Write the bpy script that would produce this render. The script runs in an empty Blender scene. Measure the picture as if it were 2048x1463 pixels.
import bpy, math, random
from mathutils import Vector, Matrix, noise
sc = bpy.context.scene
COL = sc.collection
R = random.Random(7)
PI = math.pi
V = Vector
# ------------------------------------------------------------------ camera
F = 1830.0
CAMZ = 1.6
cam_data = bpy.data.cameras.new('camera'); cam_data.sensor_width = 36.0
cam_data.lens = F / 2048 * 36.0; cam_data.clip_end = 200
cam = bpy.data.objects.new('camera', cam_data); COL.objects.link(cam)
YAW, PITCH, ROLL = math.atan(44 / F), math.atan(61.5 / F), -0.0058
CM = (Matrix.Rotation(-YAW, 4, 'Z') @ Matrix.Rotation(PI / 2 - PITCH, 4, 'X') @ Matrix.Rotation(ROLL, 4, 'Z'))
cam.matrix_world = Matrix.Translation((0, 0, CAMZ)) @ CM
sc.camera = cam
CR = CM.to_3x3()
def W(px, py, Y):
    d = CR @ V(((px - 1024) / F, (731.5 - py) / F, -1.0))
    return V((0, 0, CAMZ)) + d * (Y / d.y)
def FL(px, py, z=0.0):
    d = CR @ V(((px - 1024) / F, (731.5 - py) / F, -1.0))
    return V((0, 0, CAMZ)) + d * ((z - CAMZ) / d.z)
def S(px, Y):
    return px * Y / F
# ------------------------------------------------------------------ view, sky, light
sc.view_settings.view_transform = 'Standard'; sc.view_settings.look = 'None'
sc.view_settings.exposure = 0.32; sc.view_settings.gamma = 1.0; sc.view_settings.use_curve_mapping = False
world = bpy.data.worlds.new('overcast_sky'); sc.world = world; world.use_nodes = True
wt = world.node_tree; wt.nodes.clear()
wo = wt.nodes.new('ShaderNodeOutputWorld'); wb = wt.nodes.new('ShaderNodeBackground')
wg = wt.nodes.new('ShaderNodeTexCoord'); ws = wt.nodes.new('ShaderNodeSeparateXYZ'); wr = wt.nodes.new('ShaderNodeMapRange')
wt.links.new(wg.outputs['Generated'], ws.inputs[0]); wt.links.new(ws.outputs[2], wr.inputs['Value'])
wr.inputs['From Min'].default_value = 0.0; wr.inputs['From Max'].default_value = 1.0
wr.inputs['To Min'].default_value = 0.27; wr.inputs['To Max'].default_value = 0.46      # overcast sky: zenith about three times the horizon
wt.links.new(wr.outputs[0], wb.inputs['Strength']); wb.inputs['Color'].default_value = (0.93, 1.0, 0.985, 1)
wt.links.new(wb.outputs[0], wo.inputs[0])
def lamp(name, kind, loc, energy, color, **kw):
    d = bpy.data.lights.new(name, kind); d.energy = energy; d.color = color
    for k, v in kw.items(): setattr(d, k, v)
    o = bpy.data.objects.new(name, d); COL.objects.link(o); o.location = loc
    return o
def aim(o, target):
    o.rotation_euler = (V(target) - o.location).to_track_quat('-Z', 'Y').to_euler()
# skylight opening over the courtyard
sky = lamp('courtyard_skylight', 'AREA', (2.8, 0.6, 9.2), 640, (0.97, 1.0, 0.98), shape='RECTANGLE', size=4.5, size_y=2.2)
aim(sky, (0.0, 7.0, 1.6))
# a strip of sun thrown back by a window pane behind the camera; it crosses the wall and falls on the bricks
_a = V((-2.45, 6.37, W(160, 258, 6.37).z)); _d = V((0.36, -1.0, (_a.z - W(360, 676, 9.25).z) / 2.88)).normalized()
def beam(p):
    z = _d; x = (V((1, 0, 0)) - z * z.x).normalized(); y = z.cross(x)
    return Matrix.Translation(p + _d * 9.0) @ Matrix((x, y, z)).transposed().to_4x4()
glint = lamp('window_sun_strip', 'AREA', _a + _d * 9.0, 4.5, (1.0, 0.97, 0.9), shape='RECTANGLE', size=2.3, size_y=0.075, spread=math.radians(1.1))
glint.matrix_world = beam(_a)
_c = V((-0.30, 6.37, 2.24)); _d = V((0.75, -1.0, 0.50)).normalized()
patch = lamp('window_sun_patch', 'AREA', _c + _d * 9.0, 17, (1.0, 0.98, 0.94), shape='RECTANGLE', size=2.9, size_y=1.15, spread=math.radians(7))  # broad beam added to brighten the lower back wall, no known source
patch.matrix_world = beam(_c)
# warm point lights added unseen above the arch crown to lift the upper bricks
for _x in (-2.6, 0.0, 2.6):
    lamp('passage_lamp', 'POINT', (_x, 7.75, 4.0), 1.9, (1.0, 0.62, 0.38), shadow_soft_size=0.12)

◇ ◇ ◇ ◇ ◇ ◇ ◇

Extract all of the data above and output it character for character.

Write the bpy script that would produce this render. The script runs in an empty Blender scene. Measure the picture as if it were 2048x1463 pixels.
import bpy, math, random
from mathutils import Vector, Matrix, noise
sc = bpy.context.scene
COL = sc.collection
R = random.Random(7)
PI = math.pi
V = Vector
# ------------------------------------------------------------------ camera
F = 1830.0
CAMZ = 1.6
cam_data = bpy.data.cameras.new('camera'); cam_data.sensor_width = 36.0
cam_data.lens = F / 2048 * 36.0; cam_data.clip_end = 200
cam = bpy.data.objects.new('camera', cam_data); COL.objects.link(cam)
YAW, PITCH, ROLL = math.atan(44 / F), math.atan(61.5 / F), -0.0058
CM = (Matrix.Rotation(-YAW, 4, 'Z') @ Matrix.Rotation(PI / 2 - PITCH, 4, 'X') @ Matrix.Rotation(ROLL, 4, 'Z'))
cam.matrix_world = Matrix.Translation((0, 0, CAMZ)) @ CM
sc.camera = cam
CR = CM.to_3x3()
def W(px, py, Y):
    d = CR @ V(((px - 1024) / F, (731.5 - py) / F, -1.0))
    return V((0, 0, CAMZ)) + d * (Y / d.y)
def FL(px, py, z=0.0):
    d = CR @ V(((px - 1024) / F, (731.5 - py) / F, -1.0))
    return V((0, 0, CAMZ)) + d * ((z - CAMZ) / d.z)
def S(px, Y):
    return px * Y / F
# ------------------------------------------------------------------ view, sky, light
sc.view_settings.view_transform = 'Standard'; sc.view_settings.look = 'None'
sc.view_settings.exposure = 0.32; sc.view_settings.gamma = 1.0; sc.view_settings.use_curve_mapping = False
world = bpy.data.worlds.new('overcast_sky'); sc.world = world; world.use_nodes = True
wt = world.node_tree; wt.nodes.clear()
wo = wt.nodes.new('ShaderNodeOutputWorld'); wb = wt.nodes.new('ShaderNodeBackground')
wg = wt.nodes.new('ShaderNodeTexCoord'); ws = wt.nodes.new('ShaderNodeSeparateXYZ'); wr = wt.nodes.new('ShaderNodeMapRange')
wt.links.new(wg.outputs['Generated'], ws.inputs[0]); wt.links.new(ws.outputs[2], wr.inputs['Value'])
wr.inputs['From Min'].default_value = 0.0; wr.inputs['From Max'].default_value = 1.0
wr.inputs['To Min'].default_value = 0.27; wr.inputs['To Max'].default_value = 0.46      # overcast sky: zenith about three times the horizon
wt.links.new(wr.outputs[0], wb.inputs['Strength']); wb.inputs['Color'].default_value = (0.93, 1.0, 0.985, 1)
wt.links.new(wb.outputs[0], wo.inputs[0])
def lamp(name, kind, loc, energy, color, **kw):
    d = bpy.data.lights.new(name, kind); d.energy = energy; d.color = color
    for k, v in kw.items(): setattr(d, k, v)
    o = bpy.data.objects.new(name, d); COL.objects.link(o); o.location = loc
    return o
def aim(o, target):
    o.rotation_euler = (V(target) - o.location).to_track_quat('-Z', 'Y').to_euler()
# skylight opening over the courtyard
sky = lamp('courtyard_skylight', 'AREA', (2.8, 0.6, 9.2), 640, (0.97, 1.0, 0.98), shape='RECTANGLE', size=4.5, size_y=2.2)
aim(sky, (0.0, 7.0, 1.6))
# a strip of sun thrown back by a window pane behind the camera; it crosses the wall and falls on the bricks
_a = V((-2.45, 6.37, W(160, 258, 6.37).z)); _d = V((0.36, -1.0, (_a.z - W(360, 676, 9.25).z) / 2.88)).normalized()
def beam(p):
    z = _d; x = (V((1, 0, 0)) - z * z.x).normalized(); y = z.cross(x)
    return Matrix.Translation(p + _d * 9.0) @ Matrix((x, y, z)).transposed().to_4x4()
glint = lamp('window_sun_strip', 'AREA', _a + _d * 9.0, 4.5, (1.0, 0.97, 0.9), shape='RECTANGLE', size=2.3, size_y=0.075, spread=math.radians(1.1))
glint.matrix_world = beam(_a)
_c = V((-0.30, 6.37, 2.24)); _d = V((0.75, -1.0, 0.50)).normalized()
patch = lamp('window_sun_patch', 'AREA', _c + _d * 9.0, 17, (1.0, 0.98, 0.94), shape='RECTANGLE', size=2.9, size_y=1.15, spread=math.radians(7))  # broad beam added to brighten the lower back wall, no known source
patch.matrix_world = beam(_c)
# warm point lights added unseen above the arch crown to lift the upper bricks
for _x in (-2.6, 0.0, 2.6):
    lamp('passage_lamp', 'POINT', (_x, 7.75, 4.0), 1.9, (1.0, 0.62, 0.38), shadow_soft_size=0.12)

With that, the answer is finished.